The input:

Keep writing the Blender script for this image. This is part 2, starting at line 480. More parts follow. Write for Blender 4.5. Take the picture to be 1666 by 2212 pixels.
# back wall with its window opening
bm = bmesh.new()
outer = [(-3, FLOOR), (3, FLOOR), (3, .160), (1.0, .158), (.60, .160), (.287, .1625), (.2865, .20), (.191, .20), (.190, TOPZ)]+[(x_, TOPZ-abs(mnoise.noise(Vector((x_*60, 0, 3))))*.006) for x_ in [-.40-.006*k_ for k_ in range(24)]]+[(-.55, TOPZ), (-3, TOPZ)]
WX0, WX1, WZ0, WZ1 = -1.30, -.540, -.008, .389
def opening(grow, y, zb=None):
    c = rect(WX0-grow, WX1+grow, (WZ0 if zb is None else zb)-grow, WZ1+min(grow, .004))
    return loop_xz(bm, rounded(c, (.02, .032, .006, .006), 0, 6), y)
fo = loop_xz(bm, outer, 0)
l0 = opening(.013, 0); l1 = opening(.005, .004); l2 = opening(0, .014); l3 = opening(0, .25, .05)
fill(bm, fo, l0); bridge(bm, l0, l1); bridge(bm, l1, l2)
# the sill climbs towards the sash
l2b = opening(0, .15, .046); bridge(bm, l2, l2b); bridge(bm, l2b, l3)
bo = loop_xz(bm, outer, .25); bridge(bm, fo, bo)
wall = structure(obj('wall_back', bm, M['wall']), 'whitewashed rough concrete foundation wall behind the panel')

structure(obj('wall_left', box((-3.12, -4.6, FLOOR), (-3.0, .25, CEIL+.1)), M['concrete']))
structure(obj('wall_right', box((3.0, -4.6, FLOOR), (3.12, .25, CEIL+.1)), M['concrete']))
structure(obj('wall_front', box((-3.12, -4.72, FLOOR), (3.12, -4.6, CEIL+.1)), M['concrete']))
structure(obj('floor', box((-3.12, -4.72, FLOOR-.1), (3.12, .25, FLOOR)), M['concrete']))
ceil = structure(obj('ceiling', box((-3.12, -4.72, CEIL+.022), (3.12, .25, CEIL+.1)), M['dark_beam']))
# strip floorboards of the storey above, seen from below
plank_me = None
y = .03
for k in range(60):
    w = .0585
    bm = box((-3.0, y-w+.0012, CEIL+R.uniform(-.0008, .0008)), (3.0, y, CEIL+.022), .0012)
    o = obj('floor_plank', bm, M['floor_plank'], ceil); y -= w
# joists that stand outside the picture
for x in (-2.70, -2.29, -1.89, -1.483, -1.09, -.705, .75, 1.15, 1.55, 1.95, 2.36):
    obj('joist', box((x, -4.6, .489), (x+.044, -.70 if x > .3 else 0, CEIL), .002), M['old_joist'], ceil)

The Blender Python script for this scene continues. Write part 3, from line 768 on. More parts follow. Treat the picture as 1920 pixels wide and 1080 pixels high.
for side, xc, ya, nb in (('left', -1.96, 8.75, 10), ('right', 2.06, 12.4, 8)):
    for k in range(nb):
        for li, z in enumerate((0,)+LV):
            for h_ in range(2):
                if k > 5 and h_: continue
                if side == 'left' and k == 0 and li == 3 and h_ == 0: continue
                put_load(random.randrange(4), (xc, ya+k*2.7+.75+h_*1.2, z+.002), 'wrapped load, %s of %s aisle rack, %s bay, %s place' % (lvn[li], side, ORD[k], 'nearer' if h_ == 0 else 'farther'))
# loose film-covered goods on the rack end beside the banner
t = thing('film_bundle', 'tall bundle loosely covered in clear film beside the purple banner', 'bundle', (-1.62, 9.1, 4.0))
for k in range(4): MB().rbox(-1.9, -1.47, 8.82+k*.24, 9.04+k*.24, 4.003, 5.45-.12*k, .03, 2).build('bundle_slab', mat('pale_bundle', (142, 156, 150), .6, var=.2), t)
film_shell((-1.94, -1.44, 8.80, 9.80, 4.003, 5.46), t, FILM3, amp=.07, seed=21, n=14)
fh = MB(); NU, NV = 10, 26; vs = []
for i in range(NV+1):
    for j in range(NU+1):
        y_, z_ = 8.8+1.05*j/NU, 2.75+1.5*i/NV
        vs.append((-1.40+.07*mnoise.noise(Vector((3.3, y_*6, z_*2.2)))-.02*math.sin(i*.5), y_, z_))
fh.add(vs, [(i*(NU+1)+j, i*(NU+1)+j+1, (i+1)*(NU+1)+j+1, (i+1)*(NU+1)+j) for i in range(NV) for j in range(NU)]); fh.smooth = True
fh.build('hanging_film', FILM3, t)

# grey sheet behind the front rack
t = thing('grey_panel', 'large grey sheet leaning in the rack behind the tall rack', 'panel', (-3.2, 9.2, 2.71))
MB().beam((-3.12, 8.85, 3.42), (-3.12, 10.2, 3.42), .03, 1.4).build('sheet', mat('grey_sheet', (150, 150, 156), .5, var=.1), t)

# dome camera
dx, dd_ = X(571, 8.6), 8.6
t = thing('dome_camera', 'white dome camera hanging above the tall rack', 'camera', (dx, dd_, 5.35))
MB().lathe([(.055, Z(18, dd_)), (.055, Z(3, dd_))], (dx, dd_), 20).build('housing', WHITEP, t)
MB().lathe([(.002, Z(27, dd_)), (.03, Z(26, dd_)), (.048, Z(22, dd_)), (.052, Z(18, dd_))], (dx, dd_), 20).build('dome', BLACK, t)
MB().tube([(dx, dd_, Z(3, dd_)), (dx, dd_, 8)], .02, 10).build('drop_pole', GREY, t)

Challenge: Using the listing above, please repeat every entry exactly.

Solved exercise:
Keep writing the Blender script for this image. This is part 2, starting at line 480. More parts follow. Write for Blender 4.5. Take the picture to be 1666 by 2212 pixels.
# back wall with its window opening
bm = bmesh.new()
outer = [(-3, FLOOR), (3, FLOOR), (3, .160), (1.0, .158), (.60, .160), (.287, .1625), (.2865, .20), (.191, .20), (.190, TOPZ)]+[(x_, TOPZ-abs(mnoise.noise(Vector((x_*60, 0, 3))))*.006) for x_ in [-.40-.006*k_ for k_ in range(24)]]+[(-.55, TOPZ), (-3, TOPZ)]
WX0, WX1, WZ0, WZ1 = -1.30, -.540, -.008, .389
def opening(grow, y, zb=None):
    c = rect(WX0-grow, WX1+grow, (WZ0 if zb is None else zb)-grow, WZ1+min(grow, .004))
    return loop_xz(bm, rounded(c, (.02, .032, .006, .006), 0, 6), y)
fo = loop_xz(bm, outer, 0)
l0 = opening(.013, 0); l1 = opening(.005, .004); l2 = opening(0, .014); l3 = opening(0, .25, .05)
fill(bm, fo, l0); bridge(bm, l0, l1); bridge(bm, l1, l2)
# the sill climbs towards the sash
l2b = opening(0, .15, .046); bridge(bm, l2, l2b); bridge(bm, l2b, l3)
bo = loop_xz(bm, outer, .25); bridge(bm, fo, bo)
wall = structure(obj('wall_back', bm, M['wall']), 'whitewashed rough concrete foundation wall behind the panel')

structure(obj('wall_left', box((-3.12, -4.6, FLOOR), (-3.0, .25, CEIL+.1)), M['concrete']))
structure(obj('wall_right', box((3.0, -4.6, FLOOR), (3.12, .25, CEIL+.1)), M['concrete']))
structure(obj('wall_front', box((-3.12, -4.72, FLOOR), (3.12, -4.6, CEIL+.1)), M['concrete']))
structure(obj('floor', box((-3.12, -4.72, FLOOR-.1), (3.12, .25, FLOOR)), M['concrete']))
ceil = structure(obj('ceiling', box((-3.12, -4.72, CEIL+.022), (3.12, .25, CEIL+.1)), M['dark_beam']))
# strip floorboards of the storey above, seen from below
plank_me = None
y = .03
for k in range(60):
    w = .0585
    bm = box((-3.0, y-w+.0012, CEIL+R.uniform(-.0008, .0008)), (3.0, y, CEIL+.022), .0012)
    o = obj('floor_plank', bm, M['floor_plank'], ceil); y -= w
# joists that stand outside the picture
for x in (-2.70, -2.29, -1.89, -1.483, -1.09, -.705, .75, 1.15, 1.55, 1.95, 2.36):
    obj('joist', box((x, -4.6, .489), (x+.044, -.70 if x > .3 else 0, CEIL), .002), M['old_joist'], ceil)

The Blender Python script for this scene continues. Write part 3, from line 768 on. More parts follow. Treat the picture as 1920 pixels wide and 1080 pixels high.
for side, xc, ya, nb in (('left', -1.96, 8.75, 10), ('right', 2.06, 12.4, 8)):
    for k in range(nb):
        for li, z in enumerate((0,)+LV):
            for h_ in range(2):
                if k > 5 and h_: continue
                if side == 'left' and k == 0 and li == 3 and h_ == 0: continue
                put_load(random.randrange(4), (xc, ya+k*2.7+.75+h_*1.2, z+.002), 'wrapped load, %s of %s aisle rack, %s bay, %s place' % (lvn[li], side, ORD[k], 'nearer' if h_ == 0 else 'farther'))
# loose film-covered goods on the rack end beside the banner
t = thing('film_bundle', 'tall bundle loosely covered in clear film beside the purple banner', 'bundle', (-1.62, 9.1, 4.0))
for k in range(4): MB().rbox(-1.9, -1.47, 8.82+k*.24, 9.04+k*.24, 4.003, 5.45-.12*k, .03, 2).build('bundle_slab', mat('pale_bundle', (142, 156, 150), .6, var=.2), t)
film_shell((-1.94, -1.44, 8.80, 9.80, 4.003, 5.46), t, FILM3, amp=.07, seed=21, n=14)
fh = MB(); NU, NV = 10, 26; vs = []
for i in range(NV+1):
    for j in range(NU+1):
        y_, z_ = 8.8+1.05*j/NU, 2.75+1.5*i/NV
        vs.append((-1.40+.07*mnoise.noise(Vector((3.3, y_*6, z_*2.2)))-.02*math.sin(i*.5), y_, z_))
fh.add(vs, [(i*(NU+1)+j, i*(NU+1)+j+1, (i+1)*(NU+1)+j+1, (i+1)*(NU+1)+j) for i in range(NV) for j in range(NU)]); fh.smooth = True
fh.build('hanging_film', FILM3, t)

# grey sheet behind the front rack
t = thing('grey_panel', 'large grey sheet leaning in the rack behind the tall rack', 'panel', (-3.2, 9.2, 2.71))
MB().beam((-3.12, 8.85, 3.42), (-3.12, 10.2, 3.42), .03, 1.4).build('sheet', mat('grey_sheet', (150, 150, 156), .5, var=.1), t)

# dome camera
dx, dd_ = X(571, 8.6), 8.6
t = thing('dome_camera', 'white dome camera hanging above the tall rack', 'camera', (dx, dd_, 5.35))
MB().lathe([(.055, Z(18, dd_)), (.055, Z(3, dd_))], (dx, dd_), 20).build('housing', WHITEP, t)
MB().lathe([(.002, Z(27, dd_)), (.03, Z(26, dd_)), (.048, Z(22, dd_)), (.052, Z(18, dd_))], (dx, dd_), 20).build('dome', BLACK, t)
MB().tube([(dx, dd_, Z(3, dd_)), (dx, dd_, 8)], .02, 10).build('drop_pole', GREY, t)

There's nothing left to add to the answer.